Output all lines exactly, with nothing added or dropped.

□ □ □ □ □

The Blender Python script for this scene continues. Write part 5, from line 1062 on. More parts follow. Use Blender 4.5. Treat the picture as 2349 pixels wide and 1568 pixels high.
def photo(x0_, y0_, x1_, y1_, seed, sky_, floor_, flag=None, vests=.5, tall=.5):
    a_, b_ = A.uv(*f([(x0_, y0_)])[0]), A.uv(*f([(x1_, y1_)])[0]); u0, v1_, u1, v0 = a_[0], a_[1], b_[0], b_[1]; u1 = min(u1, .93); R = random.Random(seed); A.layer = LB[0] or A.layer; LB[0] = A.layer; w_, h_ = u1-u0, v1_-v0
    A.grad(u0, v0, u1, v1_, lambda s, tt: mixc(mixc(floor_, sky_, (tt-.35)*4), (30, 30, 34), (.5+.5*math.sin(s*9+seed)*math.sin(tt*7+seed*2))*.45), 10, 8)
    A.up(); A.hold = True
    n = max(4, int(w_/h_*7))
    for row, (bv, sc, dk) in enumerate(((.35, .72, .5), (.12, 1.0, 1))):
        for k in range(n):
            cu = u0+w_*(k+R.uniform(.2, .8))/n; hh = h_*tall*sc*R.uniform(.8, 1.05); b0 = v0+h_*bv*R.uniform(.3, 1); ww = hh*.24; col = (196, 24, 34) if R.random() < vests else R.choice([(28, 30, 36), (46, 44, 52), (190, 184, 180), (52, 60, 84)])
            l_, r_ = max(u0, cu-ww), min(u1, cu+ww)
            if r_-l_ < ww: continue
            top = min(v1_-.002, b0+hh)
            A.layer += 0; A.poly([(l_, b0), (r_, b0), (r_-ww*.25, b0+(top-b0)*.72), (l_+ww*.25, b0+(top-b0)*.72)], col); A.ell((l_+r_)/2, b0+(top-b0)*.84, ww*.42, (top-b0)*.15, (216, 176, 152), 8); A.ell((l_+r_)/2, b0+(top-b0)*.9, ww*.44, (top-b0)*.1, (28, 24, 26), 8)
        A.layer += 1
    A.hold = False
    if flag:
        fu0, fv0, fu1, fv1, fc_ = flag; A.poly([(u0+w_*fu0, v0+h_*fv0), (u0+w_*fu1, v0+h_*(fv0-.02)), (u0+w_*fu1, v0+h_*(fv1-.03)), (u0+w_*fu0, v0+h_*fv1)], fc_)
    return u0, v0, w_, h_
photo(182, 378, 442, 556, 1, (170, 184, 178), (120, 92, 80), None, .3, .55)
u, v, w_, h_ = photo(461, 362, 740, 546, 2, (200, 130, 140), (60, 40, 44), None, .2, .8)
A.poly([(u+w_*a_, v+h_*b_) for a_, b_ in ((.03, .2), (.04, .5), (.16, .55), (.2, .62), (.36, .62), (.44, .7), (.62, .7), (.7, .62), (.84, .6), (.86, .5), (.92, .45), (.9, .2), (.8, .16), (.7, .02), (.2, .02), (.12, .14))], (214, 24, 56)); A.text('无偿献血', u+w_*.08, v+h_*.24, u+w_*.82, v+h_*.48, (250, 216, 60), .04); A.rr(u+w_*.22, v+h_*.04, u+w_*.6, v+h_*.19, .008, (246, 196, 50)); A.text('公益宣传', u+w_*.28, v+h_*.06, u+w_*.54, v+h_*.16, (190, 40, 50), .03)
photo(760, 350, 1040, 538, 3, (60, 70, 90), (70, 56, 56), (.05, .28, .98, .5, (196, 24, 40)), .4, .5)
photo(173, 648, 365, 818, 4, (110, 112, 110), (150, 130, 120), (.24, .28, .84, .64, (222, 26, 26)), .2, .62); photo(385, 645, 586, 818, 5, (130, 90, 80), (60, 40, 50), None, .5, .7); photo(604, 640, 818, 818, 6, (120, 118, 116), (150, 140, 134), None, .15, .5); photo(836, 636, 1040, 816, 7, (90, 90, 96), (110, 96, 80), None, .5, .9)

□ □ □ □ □

# Exercise result
The Blender Python script for this scene continues. Write part 5, from line 1062 on. More parts follow. Use Blender 4.5. Treat the picture as 2349 pixels wide and 1568 pixels high.
def photo(x0_, y0_, x1_, y1_, seed, sky_, floor_, flag=None, vests=.5, tall=.5):
    a_, b_ = A.uv(*f([(x0_, y0_)])[0]), A.uv(*f([(x1_, y1_)])[0]); u0, v1_, u1, v0 = a_[0], a_[1], b_[0], b_[1]; u1 = min(u1, .93); R = random.Random(seed); A.layer = LB[0] or A.layer; LB[0] = A.layer; w_, h_ = u1-u0, v1_-v0
    A.grad(u0, v0, u1, v1_, lambda s, tt: mixc(mixc(floor_, sky_, (tt-.35)*4), (30, 30, 34), (.5+.5*math.sin(s*9+seed)*math.sin(tt*7+seed*2))*.45), 10, 8)
    A.up(); A.hold = True
    n = max(4, int(w_/h_*7))
    for row, (bv, sc, dk) in enumerate(((.35, .72, .5), (.12, 1.0, 1))):
        for k in range(n):
            cu = u0+w_*(k+R.uniform(.2, .8))/n; hh = h_*tall*sc*R.uniform(.8, 1.05); b0 = v0+h_*bv*R.uniform(.3, 1); ww = hh*.24; col = (196, 24, 34) if R.random() < vests else R.choice([(28, 30, 36), (46, 44, 52), (190, 184, 180), (52, 60, 84)])
            l_, r_ = max(u0, cu-ww), min(u1, cu+ww)
            if r_-l_ < ww: continue
            top = min(v1_-.002, b0+hh)
            A.layer += 0; A.poly([(l_, b0), (r_, b0), (r_-ww*.25, b0+(top-b0)*.72), (l_+ww*.25, b0+(top-b0)*.72)], col); A.ell((l_+r_)/2, b0+(top-b0)*.84, ww*.42, (top-b0)*.15, (216, 176, 152), 8); A.ell((l_+r_)/2, b0+(top-b0)*.9, ww*.44, (top-b0)*.1, (28, 24, 26), 8)
        A.layer += 1
    A.hold = False
    if flag:
        fu0, fv0, fu1, fv1, fc_ = flag; A.poly([(u0+w_*fu0, v0+h_*fv0), (u0+w_*fu1, v0+h_*(fv0-.02)), (u0+w_*fu1, v0+h_*(fv1-.03)), (u0+w_*fu0, v0+h_*fv1)], fc_)
    return u0, v0, w_, h_
photo(182, 378, 442, 556, 1, (170, 184, 178), (120, 92, 80), None, .3, .55)
u, v, w_, h_ = photo(461, 362, 740, 546, 2, (200, 130, 140), (60, 40, 44), None, .2, .8)
A.poly([(u+w_*a_, v+h_*b_) for a_, b_ in ((.03, .2), (.04, .5), (.16, .55), (.2, .62), (.36, .62), (.44, .7), (.62, .7), (.7, .62), (.84, .6), (.86, .5), (.92, .45), (.9, .2), (.8, .16), (.7, .02), (.2, .02), (.12, .14))], (214, 24, 56)); A.text('无偿献血', u+w_*.08, v+h_*.24, u+w_*.82, v+h_*.48, (250, 216, 60), .04); A.rr(u+w_*.22, v+h_*.04, u+w_*.6, v+h_*.19, .008, (246, 196, 50)); A.text('公益宣传', u+w_*.28, v+h_*.06, u+w_*.54, v+h_*.16, (190, 40, 50), .03)
photo(760, 350, 1040, 538, 3, (60, 70, 90), (70, 56, 56), (.05, .28, .98, .5, (196, 24, 40)), .4, .5)
photo(173, 648, 365, 818, 4, (110, 112, 110), (150, 130, 120), (.24, .28, .84, .64, (222, 26, 26)), .2, .62); photo(385, 645, 586, 818, 5, (130, 90, 80), (60, 40, 50), None, .5, .7); photo(604, 640, 818, 818, 6, (120, 118, 116), (150, 140, 134), None, .15, .5); photo(836, 636, 1040, 816, 7, (90, 90, 96), (110, 96, 80), None, .5, .9)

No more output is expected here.